S3, EBS, autoscaling, Elastic IPs, geographic CDN -- those are all
things we want. A virtually infinite supply of storage space through
EBS is a particularly attractive proposition, and one which I think
very few dedicated hosting companies can provide. We don't want to pay
through the nose for some kind of half-assed SAN setup.

We might end up deciding to use a dedicated, non-virtual hosting
provider. That assumes we can find one that lets us cheaply and
quickly (eg., within a day or two) add or remove new machines. There
are a bunch of providers like that in the US, but I don't know of any
reputable ones in Europe. Do you know of any?



Re: Tuning HAProxy on EC2 instances?

2010-01-31 Thread Willy Tarreau
Hi Alexander,

On Sun, Jan 31, 2010 at 11:36:02PM +0100, Alexander Staubo wrote:
> Has anyone any experience tuning HAProxy for performance when running
> on Amazon EC2 instances? For example, are there any kernel parameters
> that should be tuned differently, or are some instance types better
> than others? Does HAProxy generally perform well on EC2?

well, last year I helped some guys in charge of a world wide sports
event which was hosted there. The performance was terrible. Completely
unstable. It was impossible to tune anything. Ping times would vary a
lot. It was impossible to know where the bottlenecks were, because
every machine was showing limited performance in turn without
necessarily having its CPU saturated. It was noticed that the internal
network was at least faulty, because the observed network congestions
were not constat and moving between machines. Sometimes it was even
almost impossible to type in SSH. We also discovered that when they
bought new nodes, some of them were under massive attacks, most likely
because people who are attacked quickly drop the nodes with the IPs
that belong to them and create new ones. So the attacked ones will
be picked by the next customer... Finally they moved to a real hosting
company with real machines and real performance in order to be able
to participate at least to a little part of the event.

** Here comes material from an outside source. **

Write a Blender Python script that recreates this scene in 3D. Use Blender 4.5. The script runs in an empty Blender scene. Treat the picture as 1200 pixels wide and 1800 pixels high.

In this experience, I think that for them, everything was virtual :
the machines, the network, the support, the availability, the visitors
and finally the profit.

I really can't say what you could play on to improve quality. After
having spent 3 full nights working with them on their machine, no
sensible trend appeared whatever we did. I think the real knobs are
outside your scope, on the other side of the VM :-/

Regards,
Willy




Tuning HAProxy on EC2 instances?

2010-01-31 Thread Alexander Staubo
Has anyone any experience tuning HAProxy for performance when running
on Amazon EC2 instances? For example, are there any kernel parameters
that should be tuned differently, or are some instance types better
than others? Does HAProxy generally perform well on EC2?